Iron Dome Doesn’t Help Sderot

In Israel, like many countries with very large  arms industries, there is a close relationship between the government, the defense department and the industry, with the former often acting to promote the interests of the private arms industry.

Politically it was very important in the last few years for the Israeli government to ‘protect’ the residents of Sderot, in Israeli territory near the Gaza strip, who were being attacked by Qassam rockets fired from Gaza.

Residents of Sderot were promised a ‘missile defense shield’ that would protect them from Qassam rockets and money was awarded to Rafael Advanced Defence Systems to build one. Indeed a working system was completed in just two and a half years. However the IDF purchased only one system, at a cost of $50 million, then promptly put it into storage in the north of the country saying that it would be used to protect the frontier with Lebanon. It did not announce plans to purchase additional batteries.

Two theories have been advanced for this abrupt change of policy.

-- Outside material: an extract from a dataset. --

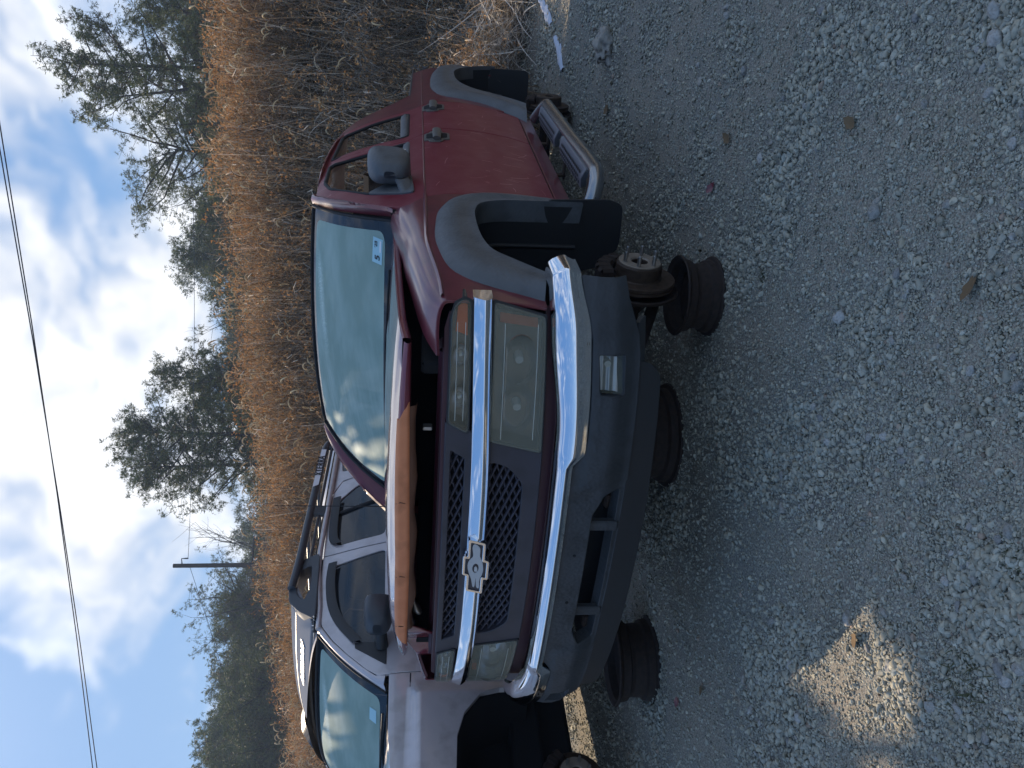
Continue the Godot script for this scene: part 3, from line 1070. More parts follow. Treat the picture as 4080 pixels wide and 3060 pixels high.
	sheet("mud_flap", "black_plastic", t, rounded(V2([s * 0.70, 0.42, s * 1.0, 0.42, s * 1.0, 0.80, s * 0.70, 0.80]), 0.05), [], 0.1, func(x, y): return Vector3(x, y, -3.97), Vector3(0, 0, 1), 0.012)
	pipe("rivet", "steel", t, [Vector3(s * 0.975, 0.70, -0.314), Vector3(s * 0.975, 0.70, -0.302)], [0.007, 0.006], 8)
	side_mirror(t, s)
	side_step(t, s)

func window_trim(parent: Node, s: float, w: PackedVector2Array, off: float) -> void:
	var b := MB.new()
	var path := []
	for i in w.size() + 1:
		var p := w[i % w.size()]
		path.append(Vector3(s * (tx(p.x, p.y) + off - 0.004), p.y, p.x))
	b.tube(path, [0.011], 6, false)
	put(b, "window_seal", M.rubber, parent)
	# wide rubber wiper along the belt
	var lo := 9.0
	var z0 := -9.0
	var z1 := 9.0
	for p in w:
		lo = minf(lo, p.y)
	for p in w:
		if p.y < lo + 0.06:
			z0 = maxf(z0, p.x); z1 = minf(z1, p.x)
	var bb := MB.new()
	var rows := []
	for k in 9:
		var z := lerpf(z0, z1, k / 8.0)
		var y := lo + 0.004 + 0.02 * float(k) / 8.0
		rows.append([Vector3(s * (tx(z, y) + 0.002), y, z), Vector3(s * (tx(z, y) + 0.006), y + 0.012, z), Vector3(s * (tx(z, y + 0.04) + 0.002), y + 0.036, z), Vector3(s * (tx(z, y + 0.04) - 0.015), y + 0.040, z)])
	bb.grid(rows, false, s < 0)
	put(bb, "belt_trim", M.flare_plastic, parent)

func door_handle(parent: Node, s: float, z: float, y: float) -> void:
	# a cup sunk in a cross-shaped surround, with an upright grip over it
	var surround := V2([z - 0.070, y - 0.075, z + 0.070, y - 0.075, z + 0.075, y - 0.040, z + 0.118, y - 0.034, z + 0.118, y + 0.034, z + 0.075, y + 0.040, z + 0.070, y + 0.066, z - 0.070, y + 0.066, z - 0.075, y + 0.040, z - 0.118, y + 0.034, z - 0.118, y - 0.034, z - 0.075, y - 0.040])
	surround = rounded(surround, 0.016)
	var h := sheet("handle", "handle_plastic", parent, surround, [], 0.03, flank(s, 0.007), Vector3(s, 0, 0), 0.012, 0.003)
	sheet("handle_cup", "void", h, rounded(V2([z - 0.058, y - 0.064, z + 0.058, y - 0.064, z + 0.058, y + 0.056, z - 0.058, y + 0.056]), 0.02), [], 0.03, flank(s, 0.0085), Vector3(s, 0, 0), 0.0)
	var x := tx(z, y)
	var rings := []
	for k in 9:
		var u := k / 8.0 * 2.0 - 1.0
		var ring := []
		for j in 10:
			var a := TAU * j / 10.0
			ring.append(Vector3(s * (x + 0.020 + 0.012 * (1.0 - u * u) + 0.012 * cos(a)), y + 0.027 * sin(a) * (1.0 - 0.15 * u * u) - 0.004, z + u * 0.108))
		rings.append(ring)
	put(loft(rings), "grip", M.handle_plastic, h)

func side_mirror(t: Node, s: float) -> void:
	# sail foot on the door corner, arm, and a deep rounded housing
	var foot := MB.new()
	foot.skin(rounded(V2([-0.50, 1.345, -0.78, 1.365, -0.83, 1.40, -0.76, 1.46, -0.64, 1.565, -0.55, 1.42]), 0.02), [], 0.05, flank(s, 0.012), Vector3(s, 0, 0), 0.025, 0.004)
	var m := put(foot, "side_mirror", M.flare_plastic, t)
	var arm := []
	for k in 6:
		var u := k / 5.0
		var c := Vector3(s * lerpf(0.945, 0.985, u), lerpf(1.375, 1.41, u), lerpf(-0.60, -0.66, u))
		var ring := []
		for j in 14:
			var a := TAU * j / 14.0
			ring.append(c + Vector3(0, sin(a) * lerpf(0.042, 0.034, u), cos(a) * lerpf(0.08, 0.05, u)))
		arm.append(ring)
	put(loft(arm), "arm", M.flare_plastic, m)
	var rings := []
	for k in 15:
		var u := k / 14.0
		# from the glass side (rear) to the nose (front)
		var grow := sqrt(clampf(1.0 - pow(maxf(u - 0.15, 0.0) / 0.85, 2.6), 0.0, 1.0))
		var hw := 0.080 * (0.22 + 0.78 * grow) if u > 0.15 else 0.080
		var hh := 0.105 * (0.25 + 0.75 * grow) if u > 0.15 else 0.105
		var c := Vector3(s * (1.012 - 0.012 * u), 1.472 - 0.012 * u, lerpf(-0.80, -0.61, u))
		var ring := []
		for j in 28:
			var a := TAU * j / 28.0
			var p := Vector2(signf(cos(a)) * pow(absf(cos(a)), 0.62), signf(sin(a)) * pow(absf(sin(a)), 0.62))
			var narrow := 1.0 - 0.10 * (0.5 - 0.5 * p.y)
			ring.append(c + Vector3(p.x * hw * narrow, p.y * hh, -absf(p.x) * 0.008 * s))
		rings.append(ring)
	put(loft(rings), "housing", M.flare_plastic, m)
	solid("mirror_glass", "reflector", m, Vector3(s * 1.012, 1.472, -0.807), Vector3(0.13, 0.17, 0.006), 0.002)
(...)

First, it has been pointed out that the Iron Dome system supplied by Rafael Advanced Defense Systems could not possibly defend Sderot from Qassam rockets fired from Gaza because the time it takes for a rocket to arrive in Sderot is far to short to allow the Iron Dome system to be activated. Iron Dome would only work where the lead times are greater, perhaps on the front with Lebanon.(It has also been pointed out that Israel could have purchased ‘off the shelf’ defence systems from the US, which used lasers and therefore had much shorter activation times, and were cheaper.

Second, it has been suggested that the plan to provide a ‘shield’ for Sderot was simply an excuse to commence a weapons development programme, with the real goal to sell the system to an offshore client, specifically Singapore. It was recently announced that Singapore would buy xx units of the system.

(Additional information from article by Lars Olberg, in Missile Monitor).

So were the citizens of Sderot betrayed by their government, who used their situation to justify a weapons development system that could not possibly benefit them?

Did Singapore believe that Israel was building a workable system for itself, when in reality the system is of little use for Israel and is more expensive than better alternatives?